Jusqu’à vendredi dernier, les autorités chinoises considéraient la correction positive pour enrayer la spéculation et stabiliser le marché. Mais la baisse des deux jours noirs les a poussées à prendre samedi et dimanche des mesures exceptionnelles pour essayer de stabiliser le marché, et permettre à certains de sortir sans trop de pertes.
Au-delà d’une mesure comme la suspension de tous les projets d’introduction en Bourse, il en est une qui est sujette à caution. Les autorités ont permis qu’un bien immobilier puisse servir de garantie des prêts des courtiers dans les opérations d’achat d’actions à crédit. Cette disposition peut soulager certains actionnaires, mais aussi constituer un facilitateur de spéculation, et entrainer un risque de propagation de la baisse des actions au marché immobilier.
Dans le même temps, les 21 plus importantes sociétés de courtage du pays ont décidé d’investir au moins 17,4 Mds€ en actions, et ne seront pas revendus tant que l’indice sera à 4.500 points ; elles se sont par ailleurs engagées à garder les actions détenues au 3 juillet.
28 chefs d’entreprises technologiques et les responsables des 25 principaux fonds communs de placement ont promis de souscrire à des actions de leur propre entreprise ou des parts de leurs propres fonds.

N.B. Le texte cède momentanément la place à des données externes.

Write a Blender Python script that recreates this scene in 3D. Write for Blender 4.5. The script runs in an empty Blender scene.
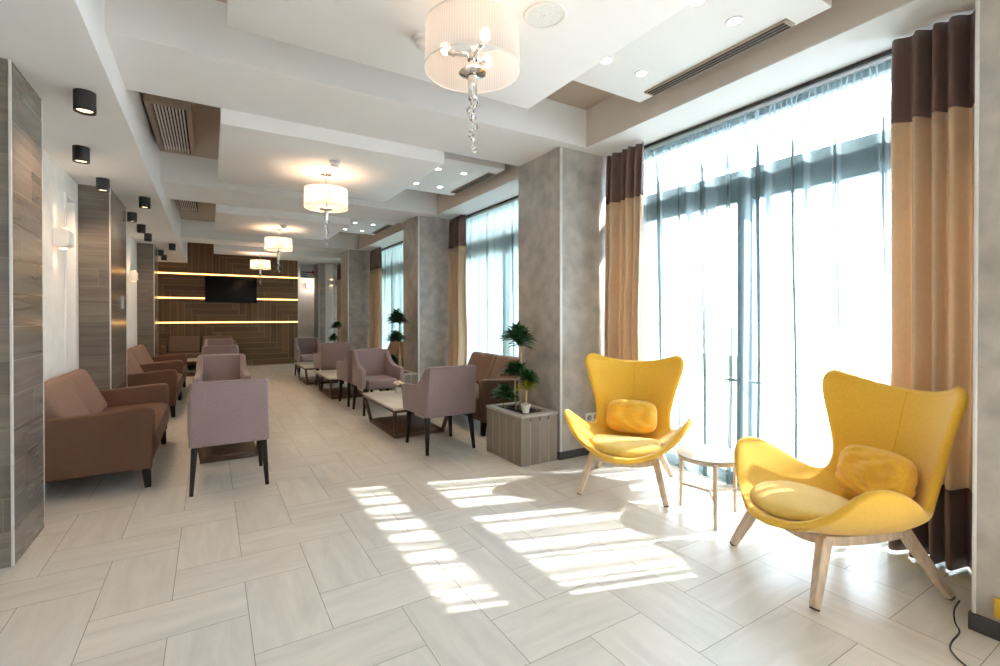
import bpy, bmesh, math, random
from mathutils import Vector, Matrix, noise as mnoise
RND = random.Random(11)
SC = bpy.context.scene
C = SC.collection
PI = math.pi

# ------------------------------------------------------------------ materials
def _new(name):
    m = bpy.data.materials.new(name); m.use_nodes = True
    nt = m.node_tree
    for n in list(nt.nodes):
        if n.type not in ('BSDF_PRINCIPLED', 'OUTPUT_MATERIAL'): nt.nodes.remove(n)
    return m, nt, nt.nodes['Principled BSDF']

def _n(nt, t, **kw):
    n = nt.nodes.new(t)
    for k, v in kw.items(): setattr(n, k, v)
    return n

def sock(n, name, val): n.inputs[name].default_value = val

def mat(name, col, rough=.6, metal=0., nscale=None, namt=.12, stretch=(1, 1, 1), bscale=None, bstr=.2, coat=0., sheen=0., coords='Object', spec=.5, detail=4, tint=0.):
    m, nt, b = _new(name)
    sock(b, 'Roughness', rough); sock(b, 'Metallic', metal); sock(b, 'Base Color', (*col, 1))
    sock(b, 'Specular IOR Level', spec)
    if coat: sock(b, 'Coat Weight', coat); sock(b, 'Coat Roughness', .15)
    if sheen: sock(b, 'Sheen Weight', sheen)
    tc = _n(nt, 'ShaderNodeTexCoord')
    out = None
    if nscale:
        mp = _n(nt, 'ShaderNodeMapping'); sock(mp, 'Scale', stretch)
        nt.links.new(tc.outputs[coords], mp.inputs[0])
        tx = _n(nt, 'ShaderNodeTexNoise'); sock(tx, 'Scale', nscale); sock(tx, 'Detail', detail)
        nt.links.new(mp.outputs[0], tx.inputs['Vector'])
        rp = _n(nt, 'ShaderNodeValToRGB')
        rp.color_ramp.elements[0].position = .3; rp.color_ramp.elements[1].position = .7
        rp.color_ramp.elements[0].color = (*[c*(1-namt) for c in col], 1)
        rp.color_ramp.elements[1].color = (*[min(1, c*(1+namt)) for c in col], 1)
        nt.links.new(tx.outputs['Fac'], rp.inputs[0]); out = rp.outputs[0]
    if tint:
        at = _n(nt, 'ShaderNodeAttribute', attribute_name='tint')
        mr = _n(nt, 'ShaderNodeMapRange'); sock(mr, 'To Min', 1-tint); sock(mr, 'To Max', 1+tint)
        nt.links.new(at.outputs['Fac'], mr.inputs[0])
        mx = _n(nt, 'ShaderNodeVectorMath', operation='SCALE')
        if out: nt.links.new(out, mx.inputs[0])
        else: mx.inputs[0].default_value = col
        nt.links.new(mr.outputs[0], mx.inputs['Scale']); out = mx.outputs[0]
    if out: nt.links.new(out, b.inputs['Base Color'])
    if bscale:
        tx = _n(nt, 'ShaderNodeTexNoise'); sock(tx, 'Scale', bscale); sock(tx, 'Detail', 3)
        nt.links.new(tc.outputs[coords], tx.inputs['Vector'])
        bp = _n(nt, 'ShaderNodeBump'); sock(bp, 'Strength', bstr); sock(bp, 'Distance', .01)
        nt.links.new(tx.outputs['Fac'], bp.inputs['Height']); nt.links.new(bp.outputs[0], b.inputs['Normal'])
    return m

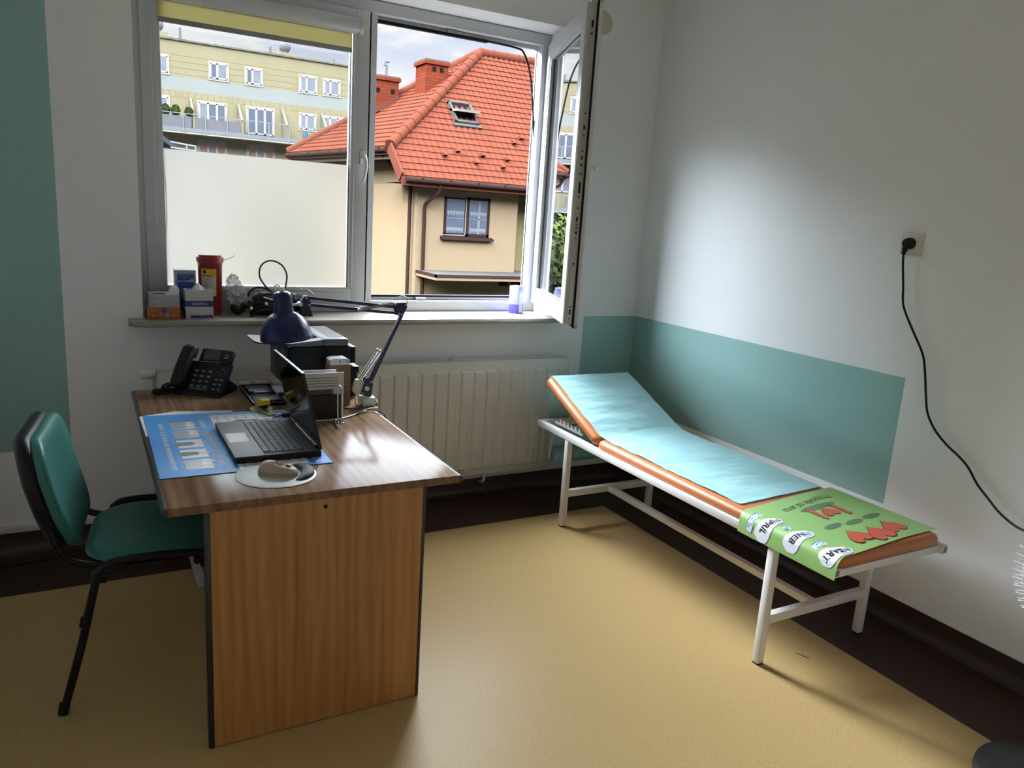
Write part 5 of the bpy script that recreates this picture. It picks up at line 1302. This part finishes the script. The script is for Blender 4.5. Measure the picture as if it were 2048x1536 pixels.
# --- apartment block
AP = tag(empty('apartment_building', (4,45,ZG)), 'long pale yellow apartment block with balconies behind the red roofed house', 'building')
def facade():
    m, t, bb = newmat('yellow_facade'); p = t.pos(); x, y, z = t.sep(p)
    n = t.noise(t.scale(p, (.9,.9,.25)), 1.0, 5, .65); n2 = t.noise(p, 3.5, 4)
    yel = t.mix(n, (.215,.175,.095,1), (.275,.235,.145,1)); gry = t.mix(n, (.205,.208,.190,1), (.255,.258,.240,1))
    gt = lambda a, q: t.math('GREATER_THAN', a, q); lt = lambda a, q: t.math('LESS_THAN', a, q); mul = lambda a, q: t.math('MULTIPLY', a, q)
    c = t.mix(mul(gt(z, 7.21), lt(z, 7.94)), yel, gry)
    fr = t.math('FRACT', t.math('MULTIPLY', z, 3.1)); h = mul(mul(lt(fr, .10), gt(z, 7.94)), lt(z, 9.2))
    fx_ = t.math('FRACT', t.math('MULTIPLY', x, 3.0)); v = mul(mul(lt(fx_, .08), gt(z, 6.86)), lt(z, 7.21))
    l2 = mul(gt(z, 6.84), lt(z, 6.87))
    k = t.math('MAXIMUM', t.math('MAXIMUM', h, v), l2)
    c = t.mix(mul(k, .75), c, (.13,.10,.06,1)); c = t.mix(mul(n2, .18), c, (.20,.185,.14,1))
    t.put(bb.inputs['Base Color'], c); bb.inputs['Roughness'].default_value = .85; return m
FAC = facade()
b = B(FAC); b.box(-14,12.55,45,57,ZG,9.82); build(b, 'wall', AP, smooth=0)
b = B(M('parapet_cap', (.13,.115,.09), .7)); b.box(-14.1,12.65,44.9,57,9.80,9.88); build(b, 'parapet', AP, smooth=0)
WFR = M('white_window_frame', (.40,.40,.40), .5); AG = dimglass('flat_glass', (.085,.095,.125)); AG2 = dimglass('flat_glass_blind', (.16,.17,.19)); AGR = dimglass('flat_glass_red', (.24,.14,.125))
SUR = M('window_surround', (.34,.32,.26), .8)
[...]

De leur côté, les plus grandes banques publiques, comme la Bank of China, l’Agricultural Bank of China et ICBC ainsi que l’assureur China Life sont intervenus pour soutenir leurs cours.
La Commission chinoise de régulation des marchés financiers (CSRC) a décidé d’espacer le rythme des cotations à venir et en plafonner les montants.
Il n’est pas sûr que l’ensemble de ces mesures freinent la chute. Il est vraisemblable qu’elle la ralentisse, car il est probable que les actionnaires saisissent l’opportunité de récupérer le maximum de leurs placements.
Cette explosion de la bulle financière intervient à un moment compliqué pour l’économie chinoise, marquée par le ralentissement de la production industrielle, et plus généralement de la croissance, réorientation du modèle économique, lutte contre la corruption…De même, les autorités chinoises voyaient favorablement cette hausse car elles étaient censées permettre aux indices chinois d’intégrer les indices internationaux. La chute contrarie cet objectif, et devrait avoir un effet négatif sur la croissance chinoise.
La Chine étant la première économie mondiale en termes de PIB en parité de pouvoir d’achat, ce krach boursier va avoir des effets sur l’économie mondiale beaucoup plus que le problème de la Grèce dont le PIB grec ne représente que 2 % de celui de la zone euro.